What about the testimony of Colin Montgomerie? He may not be the most popular golfer in the world, but he is certainly one of the most intelligent. Montgomerie used both methods of putting during his career and is adamant that he putted better when he anchored his putter. Ernie Els is another golfer whose career was rejuvenated when he gained more confidence on the greens when he switched to the anchored putter despite having long called for its ban.

Brett Rumford, who has just won two events on the European tour, is another whose career has been revived after switching to an anchored putter. Anyone who watched him win these two events could not be convinced that he would have done so putting in the conventional manner.

This is a story that has yet to run its course.

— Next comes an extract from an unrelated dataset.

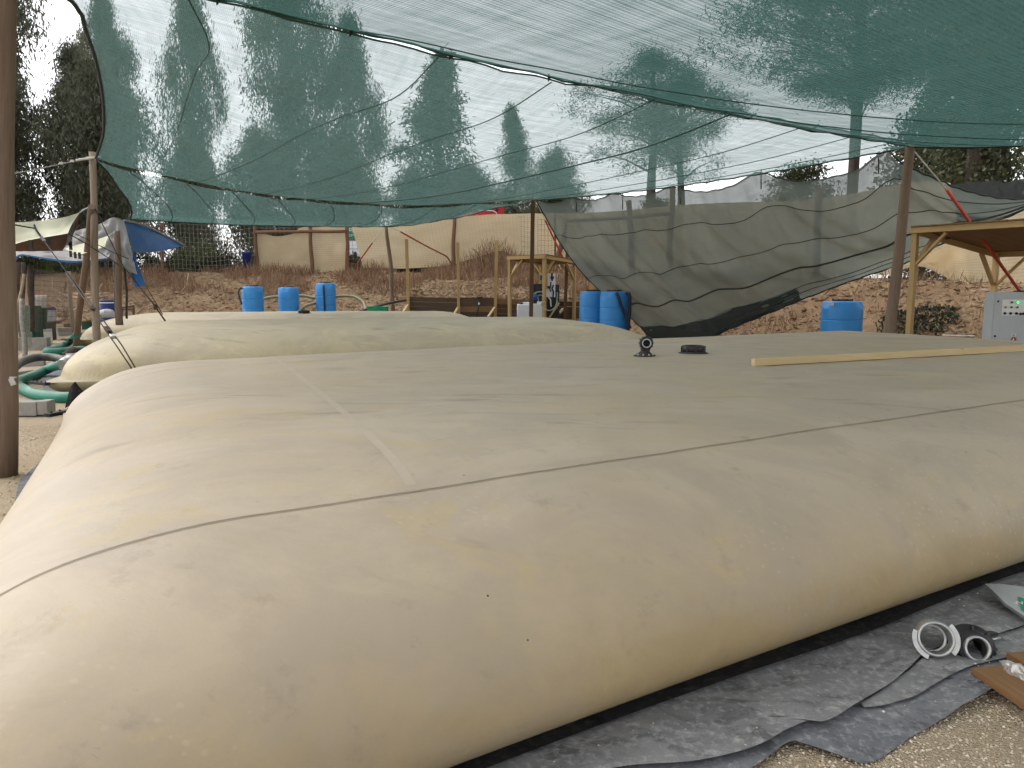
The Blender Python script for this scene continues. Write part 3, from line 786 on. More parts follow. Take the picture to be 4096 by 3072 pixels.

No one can say for sure when or how it will end. Its most likely outcome will be a period of separation between the laws of golf applicable to the American PGA and the other world tours. This would be a messy situation and one which could cause unrest to simmer between professional golfers.

For amateur golfers, however, the die is cast. From 2016, wherever they play, they will not be allowed to anchor their putters. The sight of golfers suffering from the yips on putting greens will become commonplace once more. The problem with this is that many older golfers will sadly quit the game that they love and which they rely upon for much of their social contact.

All this could have been avoided many years ago if the R&A and the USGA had acted promptly when anchoring first surfaced. In other sports, the most obvious present anomaly is the heavy, desiccated bat now used in cricket.